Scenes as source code

○ ○ ○

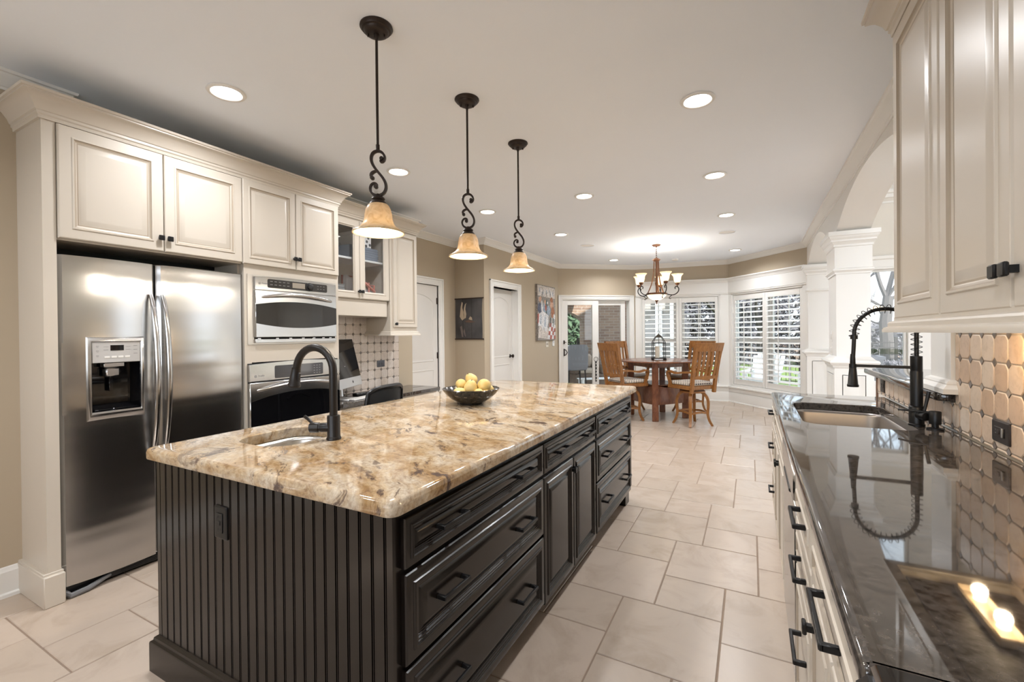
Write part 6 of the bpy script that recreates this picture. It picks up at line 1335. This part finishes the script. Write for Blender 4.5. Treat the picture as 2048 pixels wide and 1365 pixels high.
def clump(name, x, y, rx, ry, h, m, n, sz, seed, label, cat, kind=None, stem=True):
    rnd = random.Random(seed); mb = MB()
    for k in range(n):
        u_, v_, w_ = rnd.gauss(0, .45), rnd.gauss(0, .45), rnd.random(); taper = (1-w_*.75) if kind is None else 1; p = Vector((x+u_*rx*taper, y+v_*ry*taper, -.15+h*w_)); a = Vector((rnd.uniform(-1, 1), rnd.uniform(-1, 1), rnd.uniform(-1, 1))).normalized(); b = a.orthogonal().normalized(); s_ = sz*rnd.uniform(.6, 1.4)
        i = [mb.v(p+a*s_), mb.v(p+b*s_*.35), mb.v(p-a*s_), mb.v(p-b*s_*.35)]; mb.f(i)
    return mb.build(name, m, label=label, cat=cat, kind=kind, loc=(x, y, -.15), flat=True)
for i, (x, y, rx, h, m, lb) in enumerate(((-8.6, 16.2, 1.8, 4.6, LEAF, 'evergreen tree filling the brick porch arch'), (-6.4, 18, 1.6, 4.0, LEAF, 'second evergreen tree right of the one in the porch arch'))): clump('evergreen_tree', x, y, rx, rx, h, m, 2600, .16, 40+i, lb, 'tree')
rnd = random.Random(60); mb = MB()
for i in range(24):
    x = -12+1.25*i; h = (3.1+.5*(i % 2)) if x < 3 else 1.8
    for k in range(1300):
        p = Vector((x+rnd.uniform(-1, 1), 24+rnd.gauss(0, .7), -.15+h*rnd.random()**.8)); a = Vector((rnd.uniform(-1, 1), rnd.uniform(-1, 1), rnd.uniform(-1, 1))).normalized(); b = a.orthogonal().normalized(); s_ = .17*rnd.uniform(.5, 1.5)
        mb.f([mb.v(p+a*s_), mb.v(p+b*s_*.3), mb.v(p-a*s_), mb.v(p-b*s_*.3)])
mb.build('woodland_brush', BRUSH, label='dark winter brush along the edge of the wood', cat='brush', kind='stuff', loc=(0, 24, -.15), flat=True)
for i, (x, y, lb) in enumerate(((4.4, 16.4, 'rust leaved shrub behind the fence in the tall window'), (3.45, 14.2, 'brown twiggy shrub in front of the fence in the tall window'), (3.0, 13.9, 'low brown shrub right of the planter'), (-3.2, 15.8, 'rust leaved shrub behind the leftmost shutter'))): clump('garden_shrub', x, y, .9, .7, 1.5 if i in (0, 3) else .75, RUST if i in (0, 3) else BRUSH, 900, .07, 80+i, lb, 'shrub')
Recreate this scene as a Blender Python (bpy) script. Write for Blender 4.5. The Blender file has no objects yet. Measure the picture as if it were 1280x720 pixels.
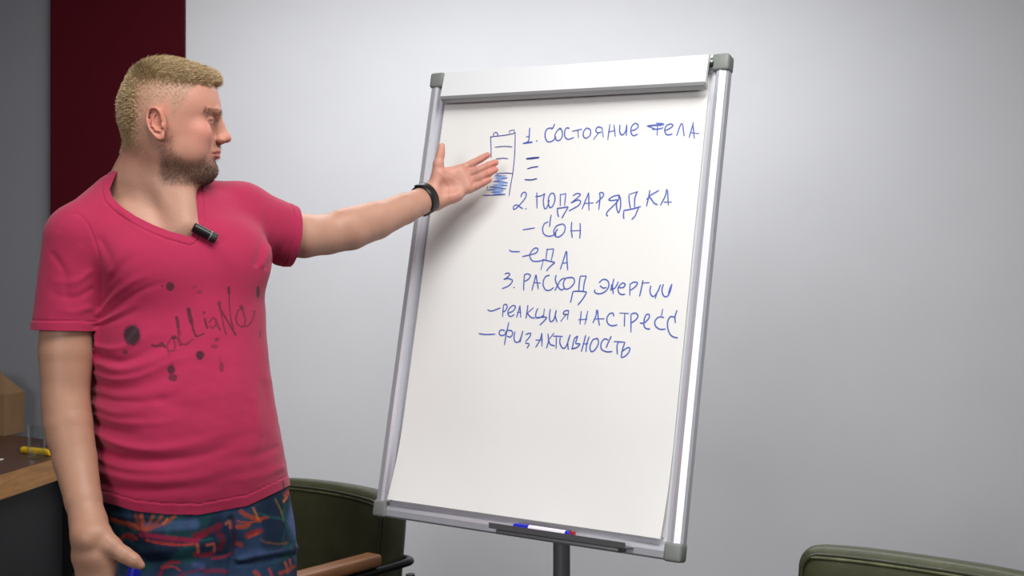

○ ○ ○

Problem to work on
Restate the data above word for word. Do not include the images.

Exercise answer
Write part 6 of the bpy script that recreates this picture. It picks up at line 1335. This part finishes the script. Write for Blender 4.5. Treat the picture as 2048 pixels wide and 1365 pixels high.
def clump(name, x, y, rx, ry, h, m, n, sz, seed, label, cat, kind=None, stem=True):
    rnd = random.Random(seed); mb = MB()
    for k in range(n):
        u_, v_, w_ = rnd.gauss(0, .45), rnd.gauss(0, .45), rnd.random(); taper = (1-w_*.75) if kind is None else 1; p = Vector((x+u_*rx*taper, y+v_*ry*taper, -.15+h*w_)); a = Vector((rnd.uniform(-1, 1), rnd.uniform(-1, 1), rnd.uniform(-1, 1))).normalized(); b = a.orthogonal().normalized(); s_ = sz*rnd.uniform(.6, 1.4)
        i = [mb.v(p+a*s_), mb.v(p+b*s_*.35), mb.v(p-a*s_), mb.v(p-b*s_*.35)]; mb.f(i)
    return mb.build(name, m, label=label, cat=cat, kind=kind, loc=(x, y, -.15), flat=True)
for i, (x, y, rx, h, m, lb) in enumerate(((-8.6, 16.2, 1.8, 4.6, LEAF, 'evergreen tree filling the brick porch arch'), (-6.4, 18, 1.6, 4.0, LEAF, 'second evergreen tree right of the one in the porch arch'))): clump('evergreen_tree', x, y, rx, rx, h, m, 2600, .16, 40+i, lb, 'tree')
rnd = random.Random(60); mb = MB()
for i in range(24):
    x = -12+1.25*i; h = (3.1+.5*(i % 2)) if x < 3 else 1.8
    for k in range(1300):
        p = Vector((x+rnd.uniform(-1, 1), 24+rnd.gauss(0, .7), -.15+h*rnd.random()**.8)); a = Vector((rnd.uniform(-1, 1), rnd.uniform(-1, 1), rnd.uniform(-1, 1))).normalized(); b = a.orthogonal().normalized(); s_ = .17*rnd.uniform(.5, 1.5)
        mb.f([mb.v(p+a*s_), mb.v(p+b*s_*.3), mb.v(p-a*s_), mb.v(p-b*s_*.3)])
mb.build('woodland_brush', BRUSH, label='dark winter brush along the edge of the wood', cat='brush', kind='stuff', loc=(0, 24, -.15), flat=True)
for i, (x, y, lb) in enumerate(((4.4, 16.4, 'rust leaved shrub behind the fence in the tall window'), (3.45, 14.2, 'brown twiggy shrub in front of the fence in the tall window'), (3.0, 13.9, 'low brown shrub right of the planter'), (-3.2, 15.8, 'rust leaved shrub behind the leftmost shutter'))): clump('garden_shrub', x, y, .9, .7, 1.5 if i in (0, 3) else .75, RUST if i in (0, 3) else BRUSH, 900, .07, 80+i, lb, 'shrub')
Recreate this scene as a Blender Python (bpy) script. Write for Blender 4.5. The Blender file has no objects yet. Measure the picture as if it were 1280x720 pixels.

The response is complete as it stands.